While in college at the University of Pennsylvania and Wilkes University he wrote a sports column and was a columnist for the Wyoming Valley (Pa.) Sports Journal for two years.
Many
of the players now in the Naismith Basketball Hall of Fame have either
played or coached for Blake. Alex Hannum, who coached the St. Louis
Hawks to the NBA title in l958, entered the Hall three years ago. Two
years ago, John Thompson (the former Georgetown
coach) and former trailblazing NBA GM Wayne Embry joined the more than
25 players, coaches and officials who played or coached for Blake. In
2001, Blake was appointed to the position of Historical Consultant to
the Basketball Hall of Fame.
He is a member of the Wyoming Valley (Pa.)
Sports Hall of Fame and serves on the HONOR COURT of the Georgia Sports
Hall of Fame, helping to select the basketball nominees and inductees
to that Hall.
He
is on the National Committee to select the John R. Wooden Award; is a
member of the Naismith Award nominating committee and serves on the New
York City Basketball Hall of Fame selection committee.

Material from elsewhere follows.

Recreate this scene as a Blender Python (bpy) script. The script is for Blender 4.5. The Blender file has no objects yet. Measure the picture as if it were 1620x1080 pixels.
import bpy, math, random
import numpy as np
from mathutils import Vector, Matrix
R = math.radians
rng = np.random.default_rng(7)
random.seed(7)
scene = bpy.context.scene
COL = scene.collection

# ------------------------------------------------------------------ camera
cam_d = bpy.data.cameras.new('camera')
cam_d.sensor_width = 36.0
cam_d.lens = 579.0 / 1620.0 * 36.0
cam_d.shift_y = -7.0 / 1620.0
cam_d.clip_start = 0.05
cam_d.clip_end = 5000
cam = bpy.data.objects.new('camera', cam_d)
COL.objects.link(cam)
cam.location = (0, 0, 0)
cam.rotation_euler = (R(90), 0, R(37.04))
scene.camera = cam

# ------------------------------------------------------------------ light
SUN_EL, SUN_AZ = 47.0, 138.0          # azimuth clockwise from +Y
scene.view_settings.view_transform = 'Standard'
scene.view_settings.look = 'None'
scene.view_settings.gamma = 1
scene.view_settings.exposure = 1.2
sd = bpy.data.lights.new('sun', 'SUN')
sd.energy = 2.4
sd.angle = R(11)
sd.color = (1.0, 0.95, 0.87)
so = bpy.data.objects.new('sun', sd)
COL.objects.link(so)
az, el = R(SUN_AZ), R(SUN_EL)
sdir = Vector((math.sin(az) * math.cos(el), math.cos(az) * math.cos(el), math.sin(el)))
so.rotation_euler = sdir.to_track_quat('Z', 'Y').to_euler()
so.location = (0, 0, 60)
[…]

He is married to the former Marcia Ruth Whitworth, an Atlanta
artist-photographer. Marty and Marcia are the parents of three
children: Eliot, an attorney who recently received his PHD at the
University of Iowa; Sarah, who is employed as a senior research
scientist in managed health care at Emory University in Atlanta where
she also teaches; and Ryan, who retired after six years on the ATP
men’s professional tennis tour and who now assists his father as
Assistant Director of NBA Scouting.
Marcia
Blake was a professional tennis umpire who has worked the Olympics, the
United States Open and the Davis Cup, and for many years was one of the
few women ever to work as a chair umpire at the NCAA Men's Tennis
National Championships in Athens, Georgia. She also has been tournament
director for the Georgia State Seniors tennis tourney and several national tourneys.
Both Blakes are long-time members of the U.S. Basketball Writers Association and the U.S. Tennis Writers Association. Marty is also a member of the Football Writers of America.